• GOAL OF THE EXERCISE
Every line of the listing must be reproduced as it stands. Leave the images behind.

--- COLLECTED MATERIAL ---

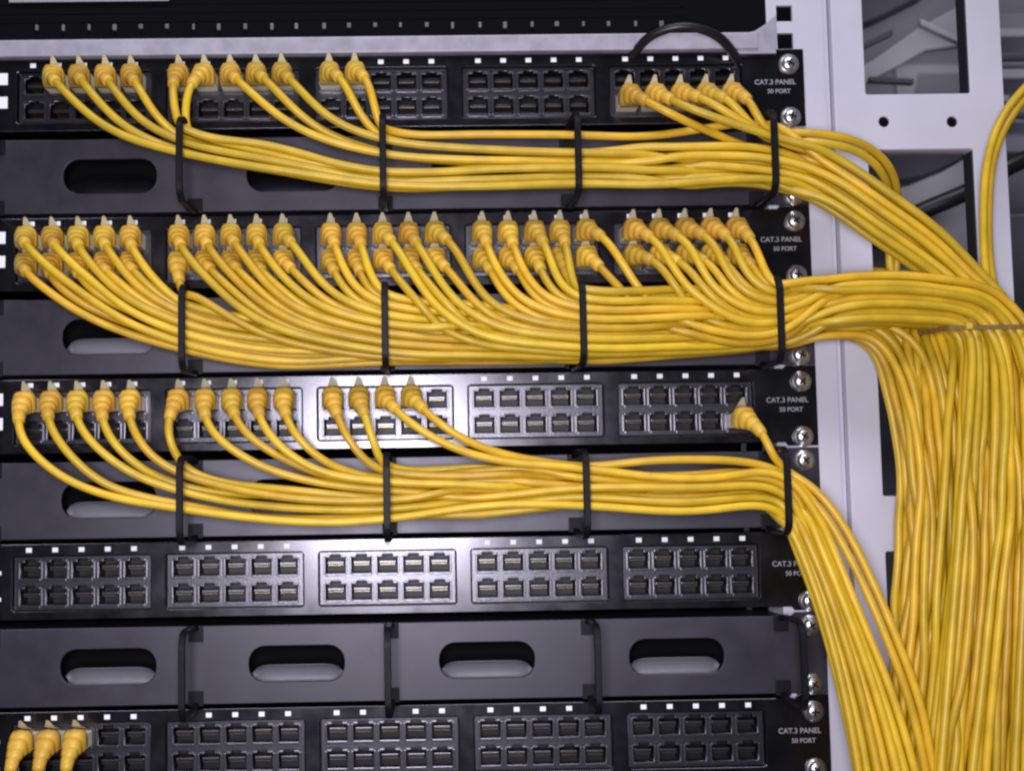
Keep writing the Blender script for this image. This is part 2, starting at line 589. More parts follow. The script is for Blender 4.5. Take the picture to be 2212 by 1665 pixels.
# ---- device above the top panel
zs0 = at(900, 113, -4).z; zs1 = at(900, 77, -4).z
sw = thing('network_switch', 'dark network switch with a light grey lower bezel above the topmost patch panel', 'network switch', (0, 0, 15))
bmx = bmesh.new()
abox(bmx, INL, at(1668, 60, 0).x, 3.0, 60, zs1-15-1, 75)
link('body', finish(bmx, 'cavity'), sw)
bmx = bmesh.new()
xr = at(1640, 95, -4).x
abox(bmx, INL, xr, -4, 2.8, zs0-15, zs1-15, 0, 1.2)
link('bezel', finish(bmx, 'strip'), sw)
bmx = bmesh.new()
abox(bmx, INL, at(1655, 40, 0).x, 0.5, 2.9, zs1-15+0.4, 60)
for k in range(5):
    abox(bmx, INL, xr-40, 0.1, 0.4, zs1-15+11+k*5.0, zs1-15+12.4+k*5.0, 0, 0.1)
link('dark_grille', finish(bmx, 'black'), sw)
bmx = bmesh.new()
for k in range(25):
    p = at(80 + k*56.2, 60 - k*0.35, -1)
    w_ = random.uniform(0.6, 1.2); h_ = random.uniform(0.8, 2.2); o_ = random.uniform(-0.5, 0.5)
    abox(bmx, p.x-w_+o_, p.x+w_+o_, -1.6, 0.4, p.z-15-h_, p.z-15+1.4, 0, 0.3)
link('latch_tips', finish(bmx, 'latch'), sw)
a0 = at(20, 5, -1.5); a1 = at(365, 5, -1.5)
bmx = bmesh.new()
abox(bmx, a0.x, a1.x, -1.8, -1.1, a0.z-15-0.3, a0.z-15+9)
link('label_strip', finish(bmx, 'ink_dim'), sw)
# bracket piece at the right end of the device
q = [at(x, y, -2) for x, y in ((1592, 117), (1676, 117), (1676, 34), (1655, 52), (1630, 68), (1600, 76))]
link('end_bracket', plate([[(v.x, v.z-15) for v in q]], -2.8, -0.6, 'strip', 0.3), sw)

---

• EXERCISE RESULT
Keep writing the Blender script for this image. This is part 2, starting at line 589. More parts follow. The script is for Blender 4.5. Take the picture to be 2212 by 1665 pixels.
# ---- device above the top panel
zs0 = at(900, 113, -4).z; zs1 = at(900, 77, -4).z
sw = thing('network_switch', 'dark network switch with a light grey lower bezel above the topmost patch panel', 'network switch', (0, 0, 15))
bmx = bmesh.new()
abox(bmx, INL, at(1668, 60, 0).x, 3.0, 60, zs1-15-1, 75)
link('body', finish(bmx, 'cavity'), sw)
bmx = bmesh.new()
xr = at(1640, 95, -4).x
abox(bmx, INL, xr, -4, 2.8, zs0-15, zs1-15, 0, 1.2)
link('bezel', finish(bmx, 'strip'), sw)
bmx = bmesh.new()
abox(bmx, INL, at(1655, 40, 0).x, 0.5, 2.9, zs1-15+0.4, 60)
for k in range(5):
    abox(bmx, INL, xr-40, 0.1, 0.4, zs1-15+11+k*5.0, zs1-15+12.4+k*5.0, 0, 0.1)
link('dark_grille', finish(bmx, 'black'), sw)
bmx = bmesh.new()
for k in range(25):
    p = at(80 + k*56.2, 60 - k*0.35, -1)
    w_ = random.uniform(0.6, 1.2); h_ = random.uniform(0.8, 2.2); o_ = random.uniform(-0.5, 0.5)
    abox(bmx, p.x-w_+o_, p.x+w_+o_, -1.6, 0.4, p.z-15-h_, p.z-15+1.4, 0, 0.3)
link('latch_tips', finish(bmx, 'latch'), sw)
a0 = at(20, 5, -1.5); a1 = at(365, 5, -1.5)
bmx = bmesh.new()
abox(bmx, a0.x, a1.x, -1.8, -1.1, a0.z-15-0.3, a0.z-15+9)
link('label_strip', finish(bmx, 'ink_dim'), sw)
# bracket piece at the right end of the device
q = [at(x, y, -2) for x, y in ((1592, 117), (1676, 117), (1676, 34), (1655, 52), (1630, 68), (1600, 76))]
link('end_bracket', plate([[(v.x, v.z-15) for v in q]], -2.8, -0.6, 'strip', 0.3), sw)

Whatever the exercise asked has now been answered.